Since the TaxPayers’ Alliance published Briefing: highest tax burden this year since 1969-70 in July 2018, the fact that the tax burden is now at a 50-year high has become widely known and has informed public debate. This briefing shows the tax burden under each prime minister since the second world war1 and then estimates what the tax burden will be under the proposals in the party manifestos of Boris Johnson and Jeremy Corbyn.2

Boris Johnson has presided over the highest tax burden of any Conservative PM on record, at 34.4 per cent of GDP. Conservative manifesto commitments mean this will rise to an average of 34.7 per cent of GDP by 2023-24. The Labour manifesto suggests that Jeremy Corbyn will impose the highest tax burden ever recorded (37.3 per cent of GDP), even higher than Clement Attlee after the second world war (35.8 per cent of GDP).

Recent TPA polling3 asked which one recent leader respondents had ‘most respect’ for.
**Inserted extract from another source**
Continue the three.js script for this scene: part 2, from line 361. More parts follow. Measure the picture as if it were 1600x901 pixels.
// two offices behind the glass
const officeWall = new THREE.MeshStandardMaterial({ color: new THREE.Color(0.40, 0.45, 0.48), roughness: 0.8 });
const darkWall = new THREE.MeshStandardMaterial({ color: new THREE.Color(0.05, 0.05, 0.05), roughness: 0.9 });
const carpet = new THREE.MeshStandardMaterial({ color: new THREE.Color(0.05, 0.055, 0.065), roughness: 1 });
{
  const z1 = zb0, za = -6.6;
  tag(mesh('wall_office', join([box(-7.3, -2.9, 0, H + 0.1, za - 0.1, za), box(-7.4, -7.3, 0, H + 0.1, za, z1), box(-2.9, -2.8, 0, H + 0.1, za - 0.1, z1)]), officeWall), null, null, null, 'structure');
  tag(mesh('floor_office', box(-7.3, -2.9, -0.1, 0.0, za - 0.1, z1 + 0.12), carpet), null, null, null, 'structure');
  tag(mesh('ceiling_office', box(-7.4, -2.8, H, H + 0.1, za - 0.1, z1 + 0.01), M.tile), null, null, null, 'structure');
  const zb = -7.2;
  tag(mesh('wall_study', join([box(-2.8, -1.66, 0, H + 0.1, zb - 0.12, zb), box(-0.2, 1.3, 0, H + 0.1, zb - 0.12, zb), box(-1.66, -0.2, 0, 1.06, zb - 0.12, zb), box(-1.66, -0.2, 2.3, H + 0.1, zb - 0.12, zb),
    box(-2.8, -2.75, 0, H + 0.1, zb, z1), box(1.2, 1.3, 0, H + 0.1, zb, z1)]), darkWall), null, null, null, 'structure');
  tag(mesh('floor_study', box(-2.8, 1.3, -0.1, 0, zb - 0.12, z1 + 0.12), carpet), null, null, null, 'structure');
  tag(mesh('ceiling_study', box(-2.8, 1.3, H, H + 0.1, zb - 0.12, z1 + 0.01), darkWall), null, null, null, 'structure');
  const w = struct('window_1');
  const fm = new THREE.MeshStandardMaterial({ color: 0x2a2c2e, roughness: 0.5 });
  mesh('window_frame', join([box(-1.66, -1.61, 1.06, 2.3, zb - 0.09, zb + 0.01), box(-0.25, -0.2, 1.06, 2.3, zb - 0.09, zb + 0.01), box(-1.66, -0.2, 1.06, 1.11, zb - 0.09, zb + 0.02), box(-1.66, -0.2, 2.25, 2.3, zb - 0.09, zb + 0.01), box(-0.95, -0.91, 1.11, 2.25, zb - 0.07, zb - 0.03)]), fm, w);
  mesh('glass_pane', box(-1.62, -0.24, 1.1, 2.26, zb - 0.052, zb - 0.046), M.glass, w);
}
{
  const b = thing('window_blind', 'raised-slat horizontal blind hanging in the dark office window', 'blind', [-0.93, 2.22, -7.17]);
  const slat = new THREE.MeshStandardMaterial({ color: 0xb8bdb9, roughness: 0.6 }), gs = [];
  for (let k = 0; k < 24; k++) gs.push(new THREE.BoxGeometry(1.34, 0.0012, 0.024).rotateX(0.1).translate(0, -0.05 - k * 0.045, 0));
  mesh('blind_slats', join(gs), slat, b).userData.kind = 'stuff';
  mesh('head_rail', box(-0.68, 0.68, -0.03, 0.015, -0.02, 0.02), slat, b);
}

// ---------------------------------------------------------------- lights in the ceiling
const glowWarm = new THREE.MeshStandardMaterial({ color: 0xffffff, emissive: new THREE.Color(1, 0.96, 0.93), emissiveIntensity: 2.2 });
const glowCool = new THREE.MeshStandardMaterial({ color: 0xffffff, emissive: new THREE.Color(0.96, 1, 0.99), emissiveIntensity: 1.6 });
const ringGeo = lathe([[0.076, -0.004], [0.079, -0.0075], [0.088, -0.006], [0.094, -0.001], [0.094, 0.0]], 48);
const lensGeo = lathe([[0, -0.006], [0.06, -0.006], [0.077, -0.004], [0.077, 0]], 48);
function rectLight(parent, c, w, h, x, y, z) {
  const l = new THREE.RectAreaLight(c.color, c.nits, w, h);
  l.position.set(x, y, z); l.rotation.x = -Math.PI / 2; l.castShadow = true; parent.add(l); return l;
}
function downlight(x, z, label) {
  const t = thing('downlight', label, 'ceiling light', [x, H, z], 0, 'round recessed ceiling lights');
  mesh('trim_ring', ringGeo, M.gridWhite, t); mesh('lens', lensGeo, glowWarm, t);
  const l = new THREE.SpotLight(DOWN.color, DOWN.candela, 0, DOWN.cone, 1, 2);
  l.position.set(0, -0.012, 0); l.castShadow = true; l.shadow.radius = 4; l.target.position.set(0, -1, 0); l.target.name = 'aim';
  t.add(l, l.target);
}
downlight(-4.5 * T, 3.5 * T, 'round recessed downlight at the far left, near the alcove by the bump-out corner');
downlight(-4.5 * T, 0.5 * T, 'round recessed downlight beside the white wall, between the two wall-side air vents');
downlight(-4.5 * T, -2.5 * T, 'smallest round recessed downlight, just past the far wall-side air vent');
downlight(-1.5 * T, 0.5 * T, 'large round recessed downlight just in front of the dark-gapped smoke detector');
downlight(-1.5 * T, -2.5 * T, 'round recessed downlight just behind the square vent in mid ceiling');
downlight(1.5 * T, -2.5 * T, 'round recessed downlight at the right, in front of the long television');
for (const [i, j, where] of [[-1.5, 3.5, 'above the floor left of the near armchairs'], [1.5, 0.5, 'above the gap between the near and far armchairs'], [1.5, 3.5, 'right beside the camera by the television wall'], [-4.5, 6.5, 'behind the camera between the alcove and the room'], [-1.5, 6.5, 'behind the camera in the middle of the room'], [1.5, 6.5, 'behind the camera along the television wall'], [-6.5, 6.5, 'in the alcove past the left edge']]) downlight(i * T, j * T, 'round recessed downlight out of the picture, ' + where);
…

Thatcher was selected by 27 per cent compared to 5 per cent for May and Cameron and 4 per cent for Major.


OBR (annual) tax burden data was allocated to each day. The sum of these daily numbers was divided by the number of days served. OBR data available at www.obr.uk/data.

Both parties’ manifesto tax revenue estimates were used. No changes in GDP forecasts were assumed. 

Available at www.publicfirst.co.uk/wp-content/uploads/2019/10/TPA_Research_July.pdf.

OBR tax burden data is from 1948 only. The Attlee calculation begins 1 January 1948, not his appointment on 26 July 1945.